Sunshine and clouds again today, but several degrees warmer. A good night's sleep and after breakfast a walk to St Catherine's for the Parish Eucharist. We were only twenty eight this morning. Bishop Rowan celebrated, and gave us a fine sermon about divine generosity, with an interesting insight into the feeding of the multitude according to Saint John. He pointed out that five loaves and two fish (not fishes) are mentioned. The absence of a plural in translation hides the possibility that the Greek original, in its context could mean pickled or dried fish rather than fresh or cooked fish which couldn't keep as long in the heat. It was something tasty to go with the bread, a little bit more than necessary nourishment provided at the right moment. Interesting, like the added extra of water becoming wine.

After coffee, home for lunch in the sun under the garden umbrella - fish as ever. Cooked salmon with veg. While Clare had a siesta, I went to Thompson's Park with my Sony HX300 50x superzoom camera to see if I could get better photos of the moorhen chicks. It developed a fault in the lens sensor and produces an annoying error message on startup. It can be cleared by removing and reinserting the battery and powering it up with the lens already extended. Repair would cost more than the camera is worth, or a replacement if Sony still made them. The same fault developed with my smaller 30x zoom HX50. After that, the camera died. The HX300 has taken half the number of photos but its reliability must now be in doubt. I haven't used it for a year. 

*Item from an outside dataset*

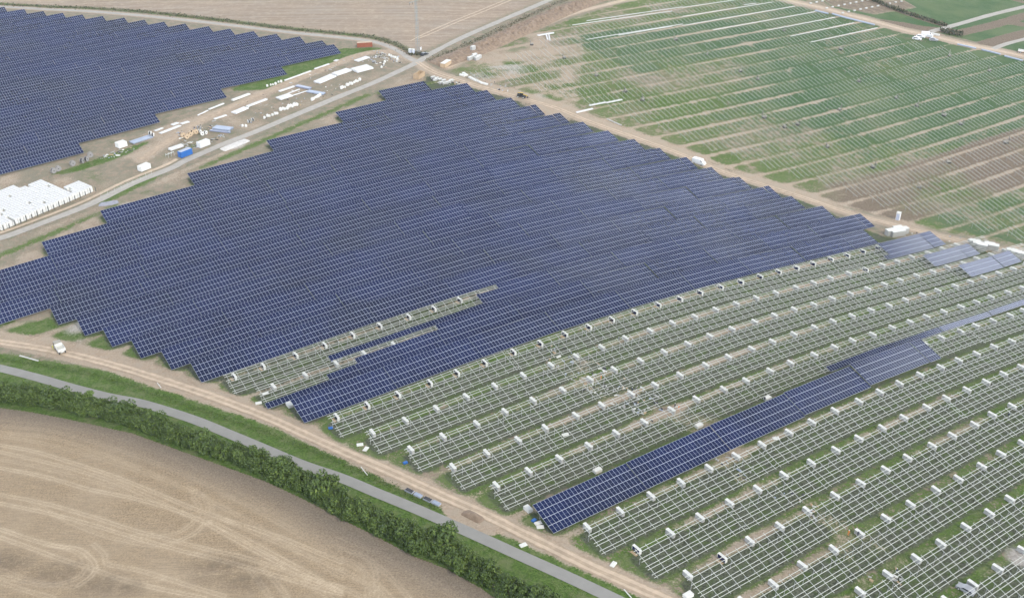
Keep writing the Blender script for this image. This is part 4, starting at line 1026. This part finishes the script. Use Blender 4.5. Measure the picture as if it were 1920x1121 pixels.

I should have taken a tripod with me to take photos at full zoom extension, but a few turned out quite well, revealing that the moorhens have another nest by the water in a patch of briars with ripening blackberries. Two of the three chicks spotted yesterday were visible in the alternative nest. As I was approaching the pond, the resident muscovy duck briefly mounted the moorhens' floating nest, but was quickly chased away, such a comic sight.

Clare and I then walked over to The Summer House in Bute Park for a drink. The SWALEC stadium was busy and noisy as we passed, with another Sunday cricket match in progress, in the 'Hundred' tournament series. Today it was a women's match. Apparently both home teams are known as 'Welsh Fire'.

Much to my surprise, Clare cooked a mushroom spinach and onion pizza for supper. It was very good. I watched episodes of 'After the flood' afterwards until bed time: murder with political and police corruption woven into a complex plot around a pregnant trainee detective, who seemed inexhaustible, the apect that was more far fetched than the rest of the plot.